* [MATERIAL]:
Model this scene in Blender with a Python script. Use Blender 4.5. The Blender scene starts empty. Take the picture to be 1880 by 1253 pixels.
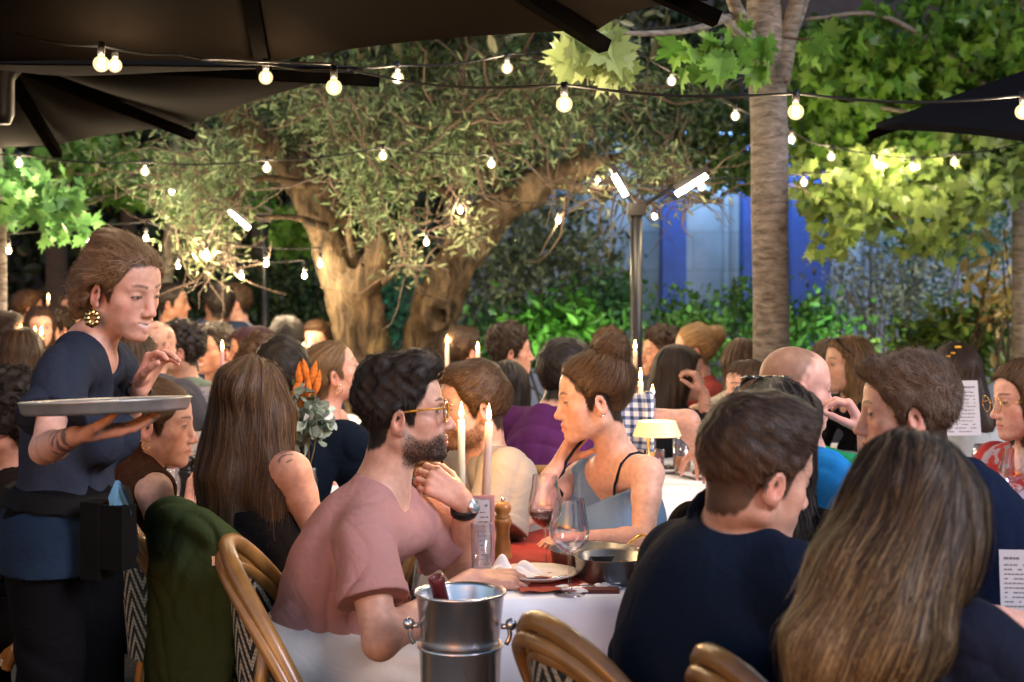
import bpy, math, random
import numpy as np
from mathutils import Vector, Matrix

# ------------------------------------------------------------------ camera, sky, sun, exposure
SC = bpy.context.scene
COL = SC.collection
R = math.radians
F, CX, HY, CH = 2611.0, 940.0, 540.0, 1.42      # focal length in photo pixels, horizon, eye height (m)

cam = bpy.data.cameras.new('camera')
cam.lens = 50; cam.sensor_width = 36
cam.shift_y = -86.5 / 1880
cam.clip_start = 0.05; cam.clip_end = 400
cam.dof.use_dof = True; cam.dof.focus_distance = 3.5; cam.dof.aperture_fstop = 4.2
camo = bpy.data.objects.new('camera', cam); COL.objects.link(camo)
camo.location = (0, 0, CH); camo.rotation_euler = (R(90), 0, 0)
SC.camera = camo

SUN_EL, SUN_AZ = 16.0, 200.0
world = bpy.data.worlds.new('World'); SC.world = world; world.use_nodes = True
wn = world.node_tree.nodes; wl = world.node_tree.links
bg = wn['Background']
sky = wn.new('ShaderNodeTexSky'); sky.sky_type = 'NISHITA'; sky.sun_disc = False
sky.sun_elevation = R(1.5); sky.sun_rotation = R(SUN_AZ); sky.air_density = 1.2; sky.dust_density = 1.5; sky.ozone_density = 2.5
wl.new(sky.outputs[0], bg.inputs[0]); bg.inputs[1].default_value = 0.42
sl = bpy.data.lights.new('dusk_sun', 'SUN'); sl.energy = 1.35; sl.angle = R(25); sl.color = (1.0, 0.90, 0.98)
so = bpy.data.objects.new('dusk_sun', sl); COL.objects.link(so)
_sd = Vector((-0.72, 0.50, -0.50))               # the glow of the western sky, behind and right of the viewer
so.rotation_euler = _sd.to_track_quat('-Z', 'Y').to_euler()

SC.view_settings.view_transform = 'Standard'; SC.view_settings.look = 'None'
SC.view_settings.exposure = 1.32; SC.view_settings.gamma = 1.0
SC.render.engine = 'CYCLES'
SC.cycles.use_denoising = True
SC.cycles.max_bounces = 8; SC.cycles.diffuse_bounces = 3; SC.cycles.glossy_bounces = 3
SC.cycles.transmission_bounces = 6; SC.cycles.transparent_max_bounces = 16
SC.cycles.sample_clamp_indirect = 4.0
SC.cycles.caustics_reflective = False; SC.cycles.caustics_refractive = False

rng = np.random.default_rng(7)
random.seed(7)

def P(u, v, d):
    """world point seen at photo pixel (u, v) at depth d"""
    return np.array([(u - CX) * d / F, d, CH + (HY - v) * d / F])
def A(*x): return np.array(x, float)
def unit(v):
    v = np.asarray(v, float); return v / (np.linalg.norm(v) + 1e-12)

# ------------------------------------------------------------------ objects
def tag(o, label=None, cat=None, group=None, kind=None):
    if label: o['label'] = label
    if cat: o['category'] = cat
    if group: o['group'] = group
    if kind: o['kind'] = kind
    return o
def thing(name, label, cat, loc=(0, 0, 0), group=None):
    o = bpy.data.objects.new(name, None); COL.objects.link(o)
    o.location = tuple(loc); o.empty_display_size = 0.1
    return tag(o, label, cat, group)
def root_loc(o):
    l = np.zeros(3)
    while o is not None:
        l = l + np.array(o.location); o = o.parent
    return l
def mesh_obj(name, V, faces, mats, parent=None, col=None, smooth=True, midx=None):
    """link arrays as ONE mesh object; V in world coordinates"""
    V = np.asarray(V, np.float64)
    if parent is not None: V = V - root_loc(parent)
    me = bpy.data.meshes.new(name)
    if isinstance(faces, np.ndarray):
        nf, c = faces.shape
        me.vertices.add(len(V)); me.loops.add(nf * c); me.polygons.add(nf)
        me.vertices.foreach_set('co', V.astype(np.float32).ravel())
        me.loops.foreach_set('vertex_index', faces.astype(np.int32).ravel())
        me.polygons.foreach_set('loop_start', np.arange(0, nf * c, c, dtype=np.int32))
        me.polygons.foreach_set('loop_total', np.full(nf, c, np.int32))
    else:
        me.from_pydata(V.tolist(), [], [list(map(int, f)) for f in faces])
    if not isinstance(mats, (list, tuple)): mats = [mats]
    for m in mats: me.materials.append(m)
    if midx is not None: me.polygons.foreach_set('material_index', np.asarray(midx, np.int32))
    me.polygons.foreach_set('use_smooth', np.full(len(me.polygons), bool(smooth)))
    if col is not None:
        at = me.color_attributes.new('col', 'FLOAT_COLOR', 'POINT')
        c4 = np.ones((len(V), 4), np.float32); c4[:, :3] = col
        at.data.foreach_set('color', c4.ravel())
    me.update(); me.validate()
    o = bpy.data.objects.new(name, me); COL.objects.link(o)
    if parent is not None: o.parent = parent
    return o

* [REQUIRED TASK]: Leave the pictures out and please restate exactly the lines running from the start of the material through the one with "from mathutils import Vector, Matrix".

* [WORKED SOLUTION]:
Model this scene in Blender with a Python script. Use Blender 4.5. The Blender scene starts empty. Take the picture to be 1880 by 1253 pixels.
import bpy, math, random
import numpy as np
from mathutils import Vector, Matrix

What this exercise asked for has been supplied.